Graças a Deus, meu funk toca muito e faço muito show no Sul do Brasil. Fiz várias turnês em Santa Catarina e no Rio Grande do Sul, estados que escutam muito o funk de Belo Horizonte. Parece até que estou em BH quando vou para lá. Se não fosse o sotaque diferente, seria como estar em casa. Já rodei muito o interior de Minas também. Acredito que cada parte do Brasil tem seu estilo, musical e culturalmente falando. Dificilmente você vai chegar no Nordeste e escutar um funk de Belo Horizonte. Obviamente, acontece de tocar, mas culturalmente as pessoas gostam de outro estilo, e isso é normal. Estou trabalhando para que as pessoas me conheçam em qualquer lugar do Brasil.

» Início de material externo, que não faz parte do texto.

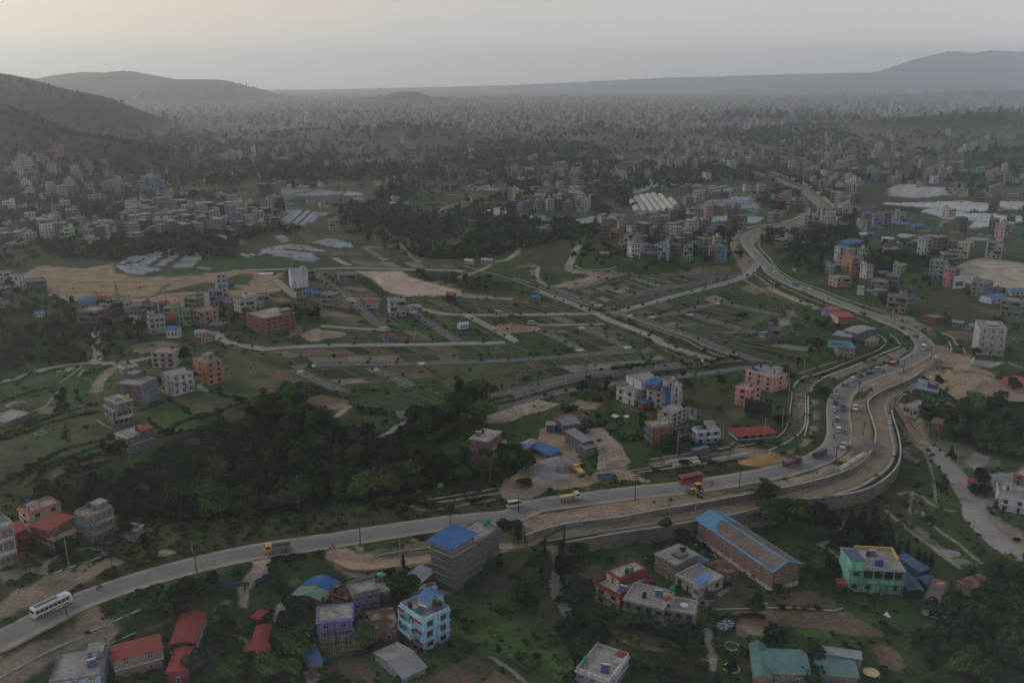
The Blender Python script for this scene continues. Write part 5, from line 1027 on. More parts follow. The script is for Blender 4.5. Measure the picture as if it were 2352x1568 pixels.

Quais são os planos para 2023, além dos singles e do novo álbum? 
Para 2023, digamos que minha agenda de trabalho esteja praticamente fechada, não de shows, mas musicalmente falando. Claro que estamos sempre em movimento, no estúdio fazendo música nova. Até porque também faço projetos que não são para meu canal, mas para outras pessoas, isso não atrapalha o meu planejamento. Já tenho o álbum “Beagá” aí. Depois dele, terei um trabalho com um produtor e compositor muito “pica”, muito conhecido no Brasil. Não vou falar ainda quem é, mas fui a Salvador trampar com esse cara, que é muito sinistro. Já o acompanho há muitos anos, temos várias músicas prontas para um novo álbum, que não vai ser funk “pique BH”, será pop. Não pop de verdade, mas vai me abrir portas fora do funk. Já sou funkeiro e MC, quero expandir. Quero ser respeitado em todas as áreas. Já tem planejamento até o fim do ano, e a galera vai gostar. É qualidade 101%.





Qual é o sonho que você ainda não realizou?
Profissionalmente falando, um sonho que ainda não realizei é ter meu rosto reconhecido no mesmo nível que minhas músicas são reconhecidas. Neste ano, espero trabalhar isso. Que meu rosto seja reconhecido em qualquer lugar onde eu vá, que minha imagem se consolide nacionalmente. Agora, no aspecto pessoal, um sonho que sempre falo e, graças a Deus, estou começando a realizar é construir um prédio. Tenho investimentos fora do funk, estou construindo casas para vender. Sempre gostei do ramo imobiliário. Inclusive, acho necessário ter outras fontes de renda para não ficar refém de uma coisa só. Meu sonho é construir sozinho um prédio para vender, ter condições financeiras para isso.